Grandmother Leopard

Grandmother Leopard

Families have a tendency to cast each other in roles. When I was a kid, I was generally my sisters’ cheerer-upper.

If my sisters were crying for any reason, it was generally thought that I, as the oldest, was somehow involved. Even if I weren’t involved, I “should have known better” than to let happen whatever it was that had happened.

Crying meant something bad had happened, so I felt it was in my best interest to cheer up and make my little sisters quit crying in times of trouble. At least while my parents were around.

But to be honest, we were a family who could stand trouble, but not sadness.  The epitaph on my Grandmother Leopard’s headstone reads “She was always laughing,” and she was.

A lot of people might have said she didn’t have much to laugh about. Grandmother Leopard was “crippled.”  She hadn’t been born that way, so it must have been polio that caused her leg to wither, but nobody knew for sure.  She learned to walk with a crutch her older brother John made from a sapling.

If there was one thing she wasn’t, it was “handicapped.”  She even learned to climb a tree. Grandmother Leopard was picking blackberries one spring, never realizing there was a bull in the field. When she saw the bull, and it saw her, she didn’t think she could make it to the fence before the bull did. She didn’t know whether she could make it up a nearby tree, either, but she did.

She made it through a lot of things. She lived through the Depression, raised 10 children, picked cotton, grew vegetables, cooked, cleaned, sewed and worked hard all her life.

Some of her sons went to war, and luckily, returned alive. But she outlived her husband and more than half of her children, so she knew about death.

She was in her late 80s when she got her crutches tangled up in her quilt frame, and fell, breaking her hip. She did what she usually did — laughed at her clumsiness then mopped the kitchen floor from a wheelchair.

Grandmother Leopard loved to laugh at herself — about the time she wrapped up the finger that wasn’t sore when she went to milk the cow, or the time she looked up from a praying at a funeral and saw that she had forgot to cut the price tag off her hat.

Most of the time, she was laughing so hard, she couldn’t finish the story, but it didn’t matter. We always knew how it ended.

Her worries, to me, didn’t seem like worries at all. If we didn’t make at least a quilt a year, she said, we’d freeze to death. If we didn’t know how to grow a garden and preserve everything that grew in it, we’d starve.
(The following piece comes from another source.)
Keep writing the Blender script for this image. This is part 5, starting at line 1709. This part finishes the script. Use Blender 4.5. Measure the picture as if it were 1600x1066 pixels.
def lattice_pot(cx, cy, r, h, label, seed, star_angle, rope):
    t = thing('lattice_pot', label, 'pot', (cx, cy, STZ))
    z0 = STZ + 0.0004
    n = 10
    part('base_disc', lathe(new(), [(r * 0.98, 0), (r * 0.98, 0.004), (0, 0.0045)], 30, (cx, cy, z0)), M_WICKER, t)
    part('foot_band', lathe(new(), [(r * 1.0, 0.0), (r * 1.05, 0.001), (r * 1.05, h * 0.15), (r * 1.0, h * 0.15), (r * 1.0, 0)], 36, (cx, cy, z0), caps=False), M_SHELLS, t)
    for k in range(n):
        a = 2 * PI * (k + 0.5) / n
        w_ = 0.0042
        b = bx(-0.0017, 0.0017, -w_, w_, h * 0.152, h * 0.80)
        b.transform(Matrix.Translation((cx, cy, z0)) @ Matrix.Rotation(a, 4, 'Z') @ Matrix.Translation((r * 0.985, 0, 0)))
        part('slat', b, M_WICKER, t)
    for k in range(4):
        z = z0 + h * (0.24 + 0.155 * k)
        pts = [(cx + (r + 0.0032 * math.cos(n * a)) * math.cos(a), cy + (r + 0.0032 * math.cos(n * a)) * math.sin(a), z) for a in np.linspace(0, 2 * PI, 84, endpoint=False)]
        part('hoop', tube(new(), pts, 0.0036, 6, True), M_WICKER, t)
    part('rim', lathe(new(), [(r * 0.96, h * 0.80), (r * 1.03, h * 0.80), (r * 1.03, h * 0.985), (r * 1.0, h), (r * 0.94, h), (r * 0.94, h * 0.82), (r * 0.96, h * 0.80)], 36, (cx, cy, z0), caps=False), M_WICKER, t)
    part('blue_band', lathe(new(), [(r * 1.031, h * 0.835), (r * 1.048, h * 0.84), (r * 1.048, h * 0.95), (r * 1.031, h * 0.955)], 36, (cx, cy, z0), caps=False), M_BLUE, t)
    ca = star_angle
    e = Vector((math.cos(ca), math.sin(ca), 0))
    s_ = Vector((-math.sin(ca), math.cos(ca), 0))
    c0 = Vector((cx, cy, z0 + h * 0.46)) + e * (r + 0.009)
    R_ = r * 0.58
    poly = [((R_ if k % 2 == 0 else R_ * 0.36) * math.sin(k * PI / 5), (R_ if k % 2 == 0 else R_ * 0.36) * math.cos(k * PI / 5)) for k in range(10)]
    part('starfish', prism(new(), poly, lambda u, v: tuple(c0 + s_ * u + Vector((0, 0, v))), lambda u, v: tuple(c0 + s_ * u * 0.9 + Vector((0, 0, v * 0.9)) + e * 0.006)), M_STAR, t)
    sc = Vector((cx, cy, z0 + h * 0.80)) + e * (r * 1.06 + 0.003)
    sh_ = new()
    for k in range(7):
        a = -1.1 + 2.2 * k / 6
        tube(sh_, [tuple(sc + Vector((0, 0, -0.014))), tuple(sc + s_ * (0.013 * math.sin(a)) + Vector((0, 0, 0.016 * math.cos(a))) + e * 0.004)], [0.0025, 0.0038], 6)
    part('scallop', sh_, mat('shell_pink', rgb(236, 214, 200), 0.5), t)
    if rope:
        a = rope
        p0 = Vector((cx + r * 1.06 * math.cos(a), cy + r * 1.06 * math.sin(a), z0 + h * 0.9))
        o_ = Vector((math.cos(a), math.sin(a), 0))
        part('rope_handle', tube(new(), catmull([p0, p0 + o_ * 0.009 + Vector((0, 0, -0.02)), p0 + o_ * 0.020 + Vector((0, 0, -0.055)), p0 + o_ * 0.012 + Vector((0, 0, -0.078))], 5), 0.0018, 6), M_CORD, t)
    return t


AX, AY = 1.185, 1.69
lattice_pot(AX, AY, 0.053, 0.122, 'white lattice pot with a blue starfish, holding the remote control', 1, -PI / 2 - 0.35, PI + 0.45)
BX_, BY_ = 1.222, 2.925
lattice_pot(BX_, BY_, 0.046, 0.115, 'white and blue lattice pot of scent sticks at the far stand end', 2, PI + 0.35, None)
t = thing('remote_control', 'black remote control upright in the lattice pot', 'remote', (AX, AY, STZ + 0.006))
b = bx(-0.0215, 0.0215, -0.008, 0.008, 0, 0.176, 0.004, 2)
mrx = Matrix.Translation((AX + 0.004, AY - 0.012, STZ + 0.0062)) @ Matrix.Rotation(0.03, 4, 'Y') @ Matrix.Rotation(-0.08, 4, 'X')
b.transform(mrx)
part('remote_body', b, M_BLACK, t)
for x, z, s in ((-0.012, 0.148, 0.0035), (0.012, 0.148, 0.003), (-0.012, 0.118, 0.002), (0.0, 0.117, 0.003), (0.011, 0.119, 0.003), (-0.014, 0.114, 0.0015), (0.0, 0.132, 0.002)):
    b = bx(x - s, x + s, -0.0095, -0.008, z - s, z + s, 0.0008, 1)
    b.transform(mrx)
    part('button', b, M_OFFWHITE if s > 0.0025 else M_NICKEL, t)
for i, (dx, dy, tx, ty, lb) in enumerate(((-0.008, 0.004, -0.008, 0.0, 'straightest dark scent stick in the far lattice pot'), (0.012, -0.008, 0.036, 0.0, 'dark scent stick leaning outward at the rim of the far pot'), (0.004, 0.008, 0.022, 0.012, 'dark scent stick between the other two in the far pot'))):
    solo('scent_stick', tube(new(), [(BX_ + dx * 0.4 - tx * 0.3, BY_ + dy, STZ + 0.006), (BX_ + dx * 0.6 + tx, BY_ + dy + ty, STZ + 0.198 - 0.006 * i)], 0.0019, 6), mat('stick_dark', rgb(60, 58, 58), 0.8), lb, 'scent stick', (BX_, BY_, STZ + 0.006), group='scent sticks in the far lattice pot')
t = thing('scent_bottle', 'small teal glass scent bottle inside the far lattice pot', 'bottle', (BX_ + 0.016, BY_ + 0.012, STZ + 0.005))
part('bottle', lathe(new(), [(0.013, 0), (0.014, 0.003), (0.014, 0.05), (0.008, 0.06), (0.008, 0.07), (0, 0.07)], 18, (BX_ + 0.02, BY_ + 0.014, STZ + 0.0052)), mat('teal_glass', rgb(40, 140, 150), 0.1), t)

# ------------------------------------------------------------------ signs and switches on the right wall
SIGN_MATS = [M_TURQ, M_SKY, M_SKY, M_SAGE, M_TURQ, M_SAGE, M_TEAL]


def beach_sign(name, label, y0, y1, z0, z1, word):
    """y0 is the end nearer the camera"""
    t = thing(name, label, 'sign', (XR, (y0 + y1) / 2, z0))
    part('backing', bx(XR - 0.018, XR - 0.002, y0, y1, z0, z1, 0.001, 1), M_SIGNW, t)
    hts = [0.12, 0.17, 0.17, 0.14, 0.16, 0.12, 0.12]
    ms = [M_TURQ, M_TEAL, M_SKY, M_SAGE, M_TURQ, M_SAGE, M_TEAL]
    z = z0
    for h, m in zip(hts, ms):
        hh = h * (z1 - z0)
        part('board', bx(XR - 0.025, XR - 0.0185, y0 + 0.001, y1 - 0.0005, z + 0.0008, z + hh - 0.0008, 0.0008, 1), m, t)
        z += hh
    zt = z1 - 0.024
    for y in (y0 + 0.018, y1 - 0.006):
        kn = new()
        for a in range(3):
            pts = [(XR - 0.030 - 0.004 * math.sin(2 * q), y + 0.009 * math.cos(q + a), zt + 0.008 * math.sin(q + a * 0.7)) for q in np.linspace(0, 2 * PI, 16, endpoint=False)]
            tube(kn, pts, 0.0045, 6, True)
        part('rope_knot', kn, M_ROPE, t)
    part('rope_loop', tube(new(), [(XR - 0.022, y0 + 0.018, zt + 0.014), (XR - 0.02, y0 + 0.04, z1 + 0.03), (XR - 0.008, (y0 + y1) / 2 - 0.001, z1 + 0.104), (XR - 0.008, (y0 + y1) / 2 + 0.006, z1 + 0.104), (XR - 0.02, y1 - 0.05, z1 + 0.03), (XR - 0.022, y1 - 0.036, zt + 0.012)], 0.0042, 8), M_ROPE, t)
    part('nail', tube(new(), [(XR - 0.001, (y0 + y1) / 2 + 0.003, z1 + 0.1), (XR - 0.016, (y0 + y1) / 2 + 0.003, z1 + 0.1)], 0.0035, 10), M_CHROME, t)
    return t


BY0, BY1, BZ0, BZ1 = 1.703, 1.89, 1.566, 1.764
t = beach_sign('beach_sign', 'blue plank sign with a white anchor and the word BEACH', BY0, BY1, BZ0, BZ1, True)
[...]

She tried to teach me how to card cotton, to make the batting for the quilt tops she and my grandmother and great-aunts spent piecing by hand whenever they sat down to rest from some other work.

Her fears were more basic than mine — hunger and cold — things that were only temporary inconveniences to me.

Things I was scared of — chickens, nuclear bombs and dying — they didn’t seem to bother her at all.

At our elementary school, we had bomb drills. In the event Khrushchev carried through on his threat to bury us, we were to get on our knees, under our desks and put our hands over our heads in order to survive a nuclear blast.

Some people had bomb shelters. We had a bomb bathroom. In case of a nuclear attack, the six of us were going to take shelter for who knew how long, in our tiny bathroom, the only room that didn’t have a window.

Every time I got a towel out of the linen closet, I saw the candles, the two jugs of water and the “canned goods,” that were supposed to tide us over until the radioactivity died down. I thought a lot about what it would be like to live in that bathroom.

I don’t think Grandmother Leopard believed in nuclear bombs. I guess a woman who had sent sons to war and had outlived more than half her children didn’t fear things like dying. To her, death it was just something that was.

Maybe she figured a person would be just as dead from being trampled by a bull.

 

Grandmother Leopard’s Tea Cakes

  • 2 cups flour
  • 1 cup sugar
  • 2 tsp. baking powder
  • 1 tsp. vanilla
  • 6 Tbsp. butter
  • 1/4 cup milk
  • 1/2 tsp. salt
  • 1 egg, well beaten

Cream butter with sugar. Mix salt, flour and baking powder and work together with milk and egg. Roll out on a lightly floured surface and cut out. Bake at 350 degrees until lightly browned. Best served with strong, sweet tea and lots of laughter.